Southwest Quantum Information and Technology

Tensor network simulations of variational Bayesian metrology with correlated noise

Presenting Author: Tyler Thurtell, University of New Mexico CQuIC
Contributing Author(s): Akimasa Miyake

We consider variational metrology in the global, or Bayesian, framework. We first introduce a new family of ansatzes which we call arbitrary-axis twist ansatzes. This family of ansatzes amounts to taking both the encoding and decoding circuits to be an alternating sequence of rotations and one-axis twists about arbitrary directions.

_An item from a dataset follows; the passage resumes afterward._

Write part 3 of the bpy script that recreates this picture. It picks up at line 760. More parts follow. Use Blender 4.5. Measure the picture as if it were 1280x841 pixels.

We find that this family of ansatzes can preform at least as well, and in some cases better, than previous approaches despite having fewer entangling one-axis twists. We also study these ansatzes in the presence of spatially correlated noise. This breaks the permutation symmetry of the noiseless dynamics meaning that symmetric subspace techniques cannot be used. To facilitate this numerical study, we introduce a matrix product operator based simulation scheme. As long as the matrix product operator associated with the noise has a bond dimension that is at most polynomial in the size of the system, the result is an exact simulation algorithm that has cost polynomial in the system size but exponential in the number segments of the evolution that break the permutation symmetry. In addition, we use these techniques to study the effect of various types of spatially correlated noise in twist-untwist protocols.

(Session 5 : Thursday from 5:00 pm - 7:00 pm)